President Bush said Monday he believes schools should discuss "intelligent design" alongside evolution when teaching students about the creation of life.

During a round-table interview with reporters from five Texas newspapers, Bush declined to go into detail on his personal views of the origin of life. But he said students should learn about both theories, Knight Ridder Newspapers reported.

"I think that part of education is to expose people to different schools of thought," Bush said. "You're asking me whether or not people ought to be exposed to different ideas, the answer is yes."

I can almost hear the church/state radicals going crazy at Bush's statement. I mean, who is he to delve into such "religious" ideas. It's almost like he thinks our students should be taught to THINK instead of being force-fed only one side of the discussion.

Monday, August 01, 2005

Peddlers of the Gospel

Crossroads Church in Corona, California gave away a $25,000 Harley-Davidson Road King motorcycle in the name of the gospel. One witness noted "I guess they feel the bike has significant value in the people they're trying to reach. ... Barry McMurtrie is a no-nonsense kind of a guy. He'll do anything to reach people, but he'll also make sure they have the opportunity to know the Gospel. When he opens his Bible, there will be no misunderstanding." The bike was given away not to a visitor, but a year-long member who won the bike through having his name pulled from a hat.

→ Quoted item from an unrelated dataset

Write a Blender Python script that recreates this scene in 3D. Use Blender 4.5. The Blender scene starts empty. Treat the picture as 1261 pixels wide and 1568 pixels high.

Sadly, this is not uncommon. The River at Tampa Bay in Florida gave away a Humvee in January. On New Year's Eve 2003 Abundant Life Christian Center in La Marque, Texas, raffled off a Harley-Davidson Sportster and a Chrysler PT Cruiser to visitors and members. And Christ's Church of the Valley near Phoenix appealed to unchurched young adults by giving away two tickets to a sold-out U2 rock concert to people who visited the church's Web site.

It's hard to imagine churches being more "consumer-oriented" than this! Is this a good method. Can you image Paul walking into a town and pulling a stunt like this? How can any pastoral staff think this is a good idea: get people into the building and then "trick" them by sharing the gospel with them?

Of course, for the church that is so dangerously fascinated with larger and larger numbers, anything goes in this wild unchecked age of evangelicalism.

It hits close to home,too. The fascination with numbers in the Southern Baptist Convention has led to the following numbers: At the end of 2004, the SBC listed a total membership of 16,267,494 individuals (the largest Protestant denomination in the country) in 43,465 churches. However, that same report tells us that the average Sunday morning worship service in all those churches averages 6,024,289 people. It doesn't take a "neat math trick" to realize that our churches are averaging 10 million members at home a week with 6 million attending.

Don't even get me started on Sunday nights!!!

Sure, the numbers reveal that we are BIG but do they say that we are HEALTHY?

No! We are seriously sick. In our drive to get more and more people "through the water" and "onto the membership rolls," we have added individuals as members who give absolutely no signs of being a regenerate child of the King.

Bobby Welch, the current president of the SBC, has set a goal to see one million individuals baptized this year. We have ten million already baptized in our churches that we can't find. If we get one million more "members" like those, we are doomed!

Which army would you rather have: Gideon's first army or his last?